The R’s finished in 13th position and started the following season back at Loftus Road.

Steve Russell

7 thoughts on “A New Era of Luxury for the Fans as QPR Move into London’s White City

  1. A case of what might have been…and it wasn’t all bad during the 1962/63 season at the White City

    It only went pear shaped AFTER the Big Freeze. Up to Christmas we were well in the hunt for promotion. There was even a Spell around November where we had Five wins on the bounce! The gates were good at the time. There was 18,000 for the 4-1 win against Hull City.

    Then in the new year..disaster! Defeat after Defeat! Massive slide down the Table and we ended up playing at home losing 3-1 against Coventry City watched by less than 3,500 spectators.

    What went so badly wrong? Difficult to be exact but the sale of goal scoring centre forward Frank Large and the injury that finished the career of star centre half Jimmy Dugdale were body blows.

  2. Yes Young Kerrins it was a strange period with initially excellent crowds (would have been a bumper one for the rained off first game) but when the slide started, and I agree with the missing player reasons, the poor crowds reduced it to park football and the resulting lack of atmosphere. If we could have carried on we may have developed the stadium for football. Just one of many ‘if only’ venues in our history.

  3. was too young to remember our games there but as an ex White City resident had many a venture over there. Sad to think, had we people like Tony at the helm when they demolished the stadium what a place to have put a new 40,000 new home

    • That modern BBC building on the spot of WC Stadium wouldn`t be listed like the other one,why not buy it back now?

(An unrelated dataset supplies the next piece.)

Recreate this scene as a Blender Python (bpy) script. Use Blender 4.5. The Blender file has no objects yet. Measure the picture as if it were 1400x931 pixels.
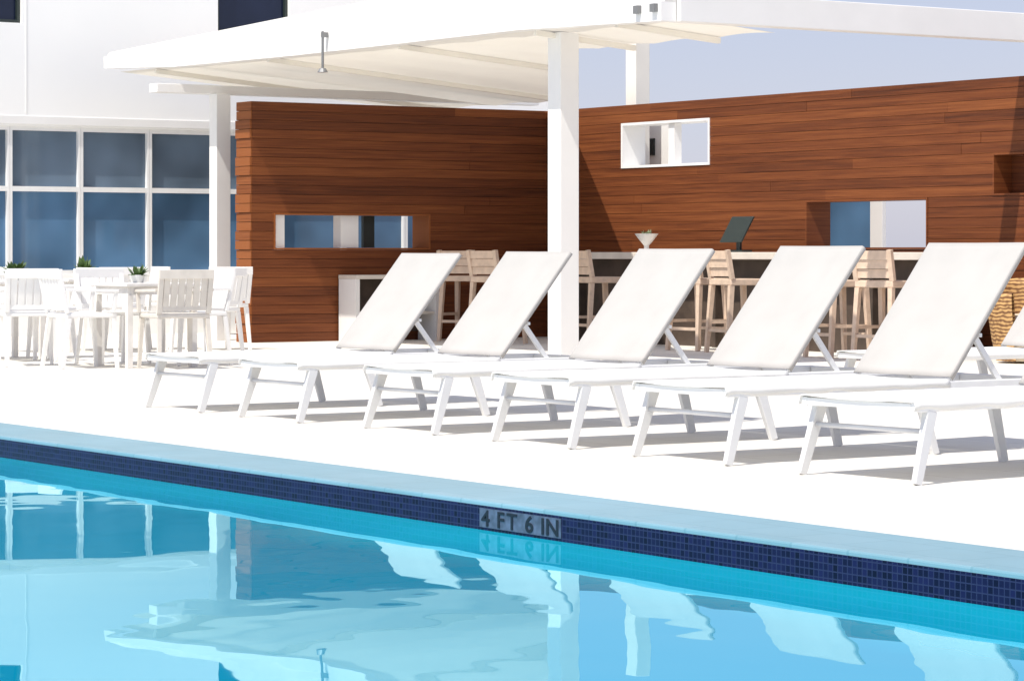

  4. It would have been interesting to know what would have happened to Loftus Rd if we had decided to stay at the White City. Obviously it was prior to the starting of the development work at Loftus Rd so little to demolish.
    As far as White City was concerned you obviously had the problem of the dog track and athletics track. Dog racing was probably coming to the end of the boom period in the 40’s and 50’s and the old athletics track would soon become outdated and Crystal Palace was built a couple of years later to become the main athletics track.
    Once they had gone the stadium could have been developed bit by bit and there was plenty of land around it to undertake other construction work to finance the stadium work.
    If only…..!

    • Exactly Colin,lets do it now instead,it`s plenty big enough,BBC can have Loftus Road instead.